To: nihil who wrote (84186)7/27/2000 7:48:23 AM
From: Neocon  Read Replies (2) | Respond to of 108807
 
Guts had nothing to do with it. We could not have pulled together Arab participation in the coalition, and used Saudi Arabia as a base of operations, if we had aimed at precipitating the break up of Iraq, and we could not have sustained public support, which is not trivial, for a long term occupation and continued warfare against the separatist elements as well as loyalists to the regime.

Saudi Arabia and the Gulf states were desperately afraid of the southern Shi'ites, and the potential for that part of Iraq to become a launching pad for an Iranian bid to control Mecca and Medina, and to dominate the Gulf. Turkey, a NATO ally, was desperately afraid of the creation of a rump Kurdistan, as a rallying point for Kurd ambitions throughout the region. Israel agreed to be sidelined, but could not be counted on to stay their, if it felt its security threatened by radicalization of the Arab street, which we managed to avoid through the coalition and brevity of the war. King Hussein, with a major, restive Palestinian presence in Jordan, which tended to support Saddam, could not survive neutrality in a protracted conflict. Syria, with its own regional ambitions, was likely to take advantage of any destabilization to further its ambitions to create a Greater Syria, and establish hegemony, which would have exacerbated tension with Israel, especially at the flashpoint of a Syrianized Lebanon.

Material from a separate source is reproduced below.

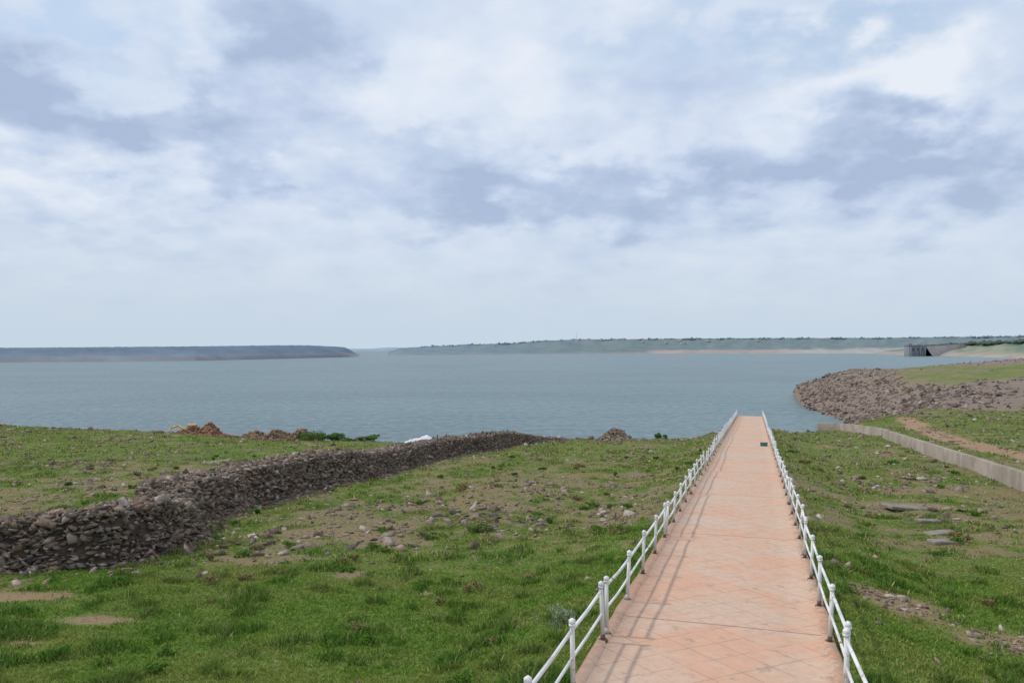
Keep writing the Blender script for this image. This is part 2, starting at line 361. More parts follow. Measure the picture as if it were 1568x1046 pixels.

I will not go on, but it was a delicate and complex situation, and the Bush administration hoped to finesse it in two ways: by destabilizing the regime, in the wake of defeat, through a coup, and by supporting the expatriate Iraqi opposition, with the hope of establishing a regime that could hold the country together, but would abandon regional ambitions. Unfortunately, although there were attempts on Saddam, his hold on the country, and security apparatus, proved to be too strong.

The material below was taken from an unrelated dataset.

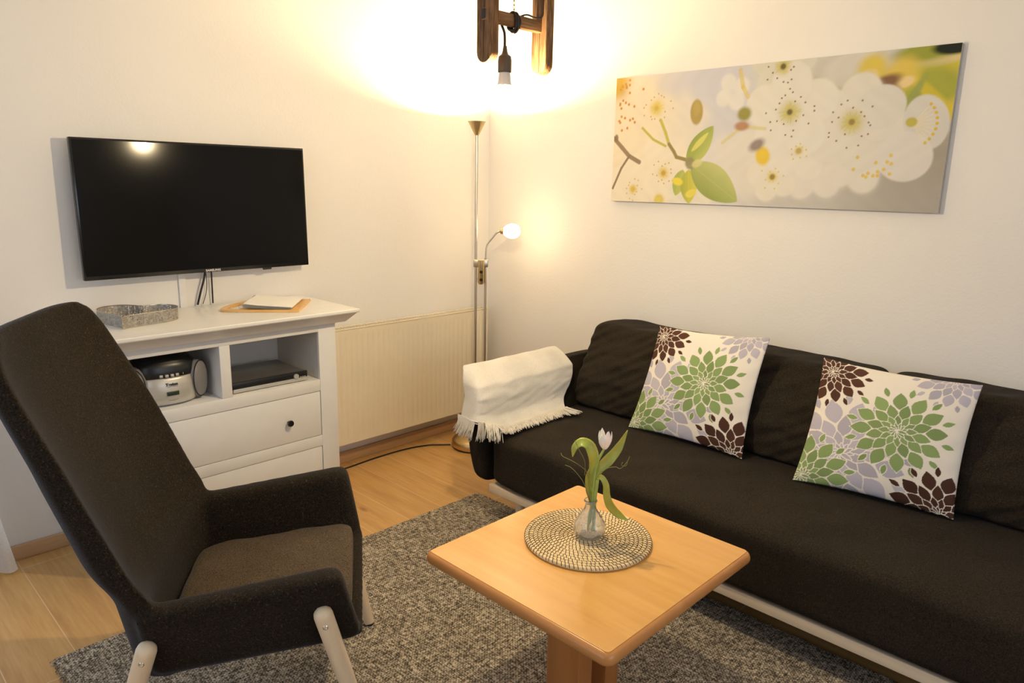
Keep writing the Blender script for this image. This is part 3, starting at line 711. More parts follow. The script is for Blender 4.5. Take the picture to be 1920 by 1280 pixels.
for pts in ([B3(-.002, .60, -.006), B3(-.020, .66, -.01), B3(-.040, .690, -.01), B3(-.060, .705, 0), B3(-.078, .712, .0)],
            [B3(-.001, .60, -.006), B3(-.012, .69, -.01), B3(-.030, .715, -.015), B3(-.058, .730, -.01), B3(-.085, .742, -.01), B3(-.09, .747, 0)],
            [B3(.004, .60, .0), B3(.018, .665, .01), B3(.035, .700, .012), B3(.065, .712, .01), B3(.080, .712, 0), B3(.098, .735, 0), B3(.103, .75, .0)],
            [B3(.085, .732, 0), B3(.082, .722, 0), B3(.095, .722, 0), B3(.099, .738, 0)],
            [B3(-.020, .69, -.012), B3(-.022, .735, -.02), B3(-.040, .770, -.02), B3(-.052, .792, -.01)]):
    MB().tube(curve(pts, 22), .0009, 5).build('twig', 'twig', tw)

# ------------------------------------------------------------------ sofa
so = thing('sofa', 'long dark grey fabric daybed sofa with wooden rail against the right wall', 'sofa', (2.56, 1.1, 0))
def soft_box(fn, name, mat, parent, nx=30, ny=60, nz=14, amp=.004, sc=1.0, smooth_it=6, voxel=None):
    # rounded box as six grids of a unit cube mapped by fn
    b = MB()
    for ax_ in range(3):
        for s_ in (0, 1):
            N = [(ny, nz), (nx, nz), (nx, ny)][ax_]
            def g(u, v, ax_=ax_, s_=s_):
                p = [u, v]; p.insert(ax_, s_); return fn(*p)
            k = len(b.v); b.grid(g, *N)
            if (ax_ + s_) % 2 == 0: pass
    o = b.build(name, mat, parent, angle=180)
    bm = bmesh.new(); bm.from_mesh(o.data); bmesh.ops.remove_doubles(bm, verts=bm.verts, dist=5e-4); bmesh.ops.recalc_face_normals(bm, faces=bm.faces); bm.to_mesh(o.data); bm.free()
    return o
def superbox(a, b_, c, p=6.0):
    # cube point -> rounded (squircle) cube in [-1,1]
    q = [2 * a - 1, 2 * b_ - 1, 2 * c - 1]; m_ = max(abs(x) for x in q) or 1
    n_ = (sum(abs(x) ** p for x in q)) ** (1 / p); k = m_ / n_
    return [x * k for x in q]
SY0, SY1 = 0.02, 2.195
def seatf(a, b_, c):
    X, Y, Z = superbox(a, b_, c, 14)
    x = 2.565 + X * .485; y = (SY0 + SY1) / 2 + Y * (SY1 - SY0) / 2; z = .300 + Z * .120
    if X < -.5: x += .018 * max(0, -Z) * 0 - .004 * fnoise(y, z * 3, .6)
    if Z > .5: z += .004 * fnoise(x * 1.5, y, .8) + .003 * fnoise(x, y, 2.1) + .006 * math.sin(PI * a)
    return (x, y, z)
soft_box(seatf, 'seat', 'sofa_fabric', so, 50, 110, 14)
def armf(a, b_, c):
    # a along x, b across thickness (0 inner, 1 outer), c height
    x0, x1 = 2.068, 3.045; inn = np.interp(c, [0, .3, .7, 1], [2.198, 2.200, 2.215, 2.255]); out = np.interp(c, [0, .10, .30, .6, .85, 1], [2.225, 2.250, 2.280, 2.310, 2.325, 2.325])
    z = .165 + c * .48; mid = (inn + out) / 2; hw_ = (out - inn) / 2
    X, Y, Z = superbox(a, b_, c, 9)
    x = (x0 + x1) / 2 + X * (x1 - x0) / 2; y = mid + Y * hw_; zz = .405 + Z * .24
    return (x, y, zz)
soft_box(armf, 'armrest', 'sofa_fabric', so, 40, 16, 30)
MB().box((2.092, .04, .142), (2.118, 2.165, .180), .002).build('front_rail', 'beech_rail', so, label='pale wooden front rail')
MB().box((2.118, 2.13, .142), (3.0, 2.155, .180), .002).build('side_rail', 'beech_rail', so)
for x, y in ((2.155, 2.03), (2.93, 2.03), (2.155, .16), (2.93, .16)):
    MB().lathe([(.016, .0), (.0175, .004), (.024, .178), (0, .179)], (x, y, .0095 if x < 2.2 else 0), 20).build('leg', 'beech', so, label='round pale wooden leg')

# dark back cushions
def backc(y0, y1, nm, lab, seed, top=.815):
    prof = lambda c: np.interp(c, [0, .35, .8, 1], [2.665, 2.70, 2.80, 2.845])
    def f(a, b_, c):
        X, Y, Z = superbox(a, b_, c, 11)
        fr = prof((Z + 1) / 2); x = fr + (X + 1) / 2 * (3.055 - fr); y = (y0 + y1) / 2 + Y * (y1 - y0) / 2 * (1 - .0 * Z); z = .4295 + (Z + 1) / 2 * (top - .4295)
        w_ = fnoise(y * 1.2 + seed, z * 2.2, .9)
        if X < .2: x += .010 * w_ + .008 * fnoise(y * 1.3 + seed, z * 5 + y * 1.4, 1.9) + .004 * fnoise(y * 2 + seed, z * 3, 3.3) - .012 * math.sin(PI * (Y + 1) / 2) * math.sin(PI * (Z + 1) / 2)
        if Z > .3: z += .006 * fnoise(y + seed, x, 1.2) + .003 * fnoise(y + seed, x, 3.1)
        return (x, y, z)
    o = soft_box(f, nm, 'sofa_fabric', None, 24, 70, 44); return tag(o, lab, 'cushion', 'plain dark back cushions along the sofa')
backc(1.545, 2.190, 'back_cushion', 'plain dark grey back cushion at the sofa corner beside the armrest and throw', .3, .822)
backc(.845, 1.540, 'back_cushion', 'plain dark grey back cushion between the two flower-print cushions', 1.9)
backc(.06, .840, 'back_cushion', 'plain dark grey back cushion behind the right flower-print cushion', 4.1)

# ------------------------------------------------------------------ flower-print cushions
CREAM = np.array((.80, .74, .655)); GREEN = np.array((.235, .325, .125)); GREEN2 = np.array((.15, .25, .10)); BROWN = np.array((.085, .035, .022)); LILAC = np.array((.46, .43, .50)); LILAC2 = np.array((.33, .31, .41))
def mum(img, U, V, cx_, cy_, R, colr, seed, gap=None, base=None):
    dx = U - cx_; dy = V - cy_; r = np.hypot(dx, dy) / R; a = np.arctan2(dy, dx)
    if base is not None:
        m_ = r < .93; img[m_] = img[m_] * .35 + base * .65
    if gap is not None:
        pass
    rr_ = np.random.default_rng(seed)
    n_ = 12; rings = [(.78, 1.0, .052), (.48, .87, .128), (.25, .60, .098), (.10, .35, .060), (.0, .17, .026)]
    for q, (r0, r1, wd_) in enumerate(rings):
        off = (q % 2) * PI / n_ + .1 * seed
        for k in range(n_):
            a0 = off + 2 * PI * k / n_ + rr_.uniform(-.03, .03); s_ = rr_.uniform(.94, 1.05)
            da = (a - a0 + PI) % (2 * PI) - PI
            t_ = (r * np.cos(da) - r0) / ((r1 - r0) * s_); w_ = np.abs(r * np.sin(da))
            tt = np.clip(t_, 0, 1); pr = wd_ * (np.sin(PI * tt ** .9)) ** .95
            near_ = np.abs(da) < 1.3
            m0 = (t_ > -.06) & (t_ < 1.06) & (w_ < pr + .016) & near_; img[m0] = CREAM if gap is None else gap
            m_ = (t_ > 0) & (t_ < 1) & (w_ < pr) & near_
            c_ = colr * rr_.uniform(.86, 1.12); img[m_] = c_
    return img
def cushion_print(U, V):
    img = np.tile(CREAM, U.shape + (1,)).astype(float)
    mum(img, U, V, .27, .27, .50, LILAC, 1); mum(img, U, V, .86, 1.02, .27, LILAC, 2)
    for (cx_, cy_, R, c_, sd, disc) in ((.05, .05, .36, GREEN, 3, .8), (.60, .53, .355, GREEN, 4, .93), (.09, .90, .285, BROWN, 5, .9), (.91, .0, .34, BROWN * .8, 6, .9)):
        mum(img, U, V, cx_, cy_, R, c_, sd)
    return img
def pillow(corners, thick, lab, seed, N=270):
    BL, BR, TR, TL = [Vector(c_) for c_ in corners]
    nrm = (BR - BL).cross(TL - BL).normalized()
    if nrm.x > 0: nrm = -nrm
    u = np.linspace(0, 1, N); U, V = np.meshgrid(u, u, indexing='ij')
    P = np.zeros((N, N, 3))
    pu = 4 * U * (1 - U); pv = 4 * V * (1 - V)
    Ub = .5 + (U - .5) * (1 - .055 * pv); Vb = .5 + (V - .5) * (1 - .055 * pu)
    for i in range(3): P[..., i] = (1 - Ub) * (1 - Vb) * BL[i] + Ub * (1 - Vb) * BR[i] + Ub * Vb * TR[i] + (1 - Ub) * Vb * TL[i]
    h = thick * (pu ** .55) * (pv ** .55)
    rg_ = np.random.default_rng(seed); wr = np.zeros_like(U)
    for k in range(7):
        fx, fy, ph = rg_.uniform(-14, 14), rg_.uniform(-14, 14), rg_.uniform(0, 6); wr += np.sin(fx * U + fy * V + ph + .6 * np.sin(9 * U * V))
    edge = (1 - np.minimum(pu, pv)) ** 3
    pk = np.sin(V * 46 + seed) * np.exp(-U * 16) + np.sin(U * 40 + 1.3 * seed) * np.exp(-V * 16) + np.sin(V * 40 + seed) * np.exp(-(1 - U) * 16)
    h1 = h + .0016 * wr * np.minimum(pu, pv) ** .3 + .0022 * pk * np.minimum(1, 6 * np.minimum(pu, pv))
    nv = np.array(nrm[:])
    F = P + nv * h1[..., None]; Bk = P - nv * (h * .8)[..., None]
    img = cushion_print(U, V)
    def mk(A, flip):
        vs = A.reshape(-1, 3); idx = np.arange(N * N).reshape(N, N)
        f = np.stack([idx[:-1, :-1], idx[1:, :-1], idx[1:, 1:], idx[:-1, 1:]], -1).reshape(-1, 4)
        return vs, (f[:, ::-1] if flip else f)
    v1, f1 = mk(F, False); st_ = 6
    ub = list(range(0, N, st_));
    if ub[-1] != N - 1: ub.append(N - 1)
    v2 = Bk.reshape(-1, 3); v2_, f2 = mk(Bk, True)
    allv = np.concatenate([v1, v2]); o0 = Vector(allv.mean(0)); o0.z = allv[:, 2].min(); allf = np.concatenate([f1, f2 + N * N])
    me = bpy.data.meshes.new('printed_cushion'); me.from_pydata((allv - np.array(o0)).tolist(), [], allf.tolist()); me.update()
    ca = me.color_attributes.new('print', 'FLOAT_COLOR', 'POINT')
    cc = np.ones((len(allv), 4)); cc[:N * N, :3] = img.reshape(-1, 3); cc[N * N:, :3] = img.reshape(-1, 3); ca.data.foreach_set('color', cc.astype(np.float32).ravel())
    bm = bmesh.new(); bm.from_mesh(me); bmesh.ops.remove_doubles(bm, verts=bm.verts, dist=2e-6); bmesh.ops.recalc_face_normals(bm, faces=bm.faces)
    for f in bm.faces: f.smooth = True
    bm.to_mesh(me); bm.free(); me.materials.append(M['printed_cotton'])
    o = bpy.data.objects.new('printed_cushion', me); COL.objects.link(o); o.location = o0; ORG[o.name] = o0
    return tag(o, lab, 'cushion', 'flower-print cushions on the sofa')
pillow([(2.585, 1.775, .432), (2.600, 1.232, .432), (2.760, 1.235, .908), (2.765, 1.757, .877)], .052, 'cream cushion with green, brown and lilac flower print, nearer the armrest and throw', 11)
pillow([(2.545, 1.000, .432), (2.615, .484, .432), (2.750, .488, .870), (2.750, 1.012, .868)], .055, 'cream cushion with green, brown and lilac flower print, at the right farther from the armrest', 23)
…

Thus was born a policy of containment, which held back from aggressive challenge to the regime, in order to prevent the country from falling apart, but which sought to ensure that the regime could not fulfill its ambitions. There are elements of that policy that have failed, and mainly caused untoward suffering to the populace, and should have been dropped. The general goal of sidelining Saddam, and waiting out his demise, has been accomplished.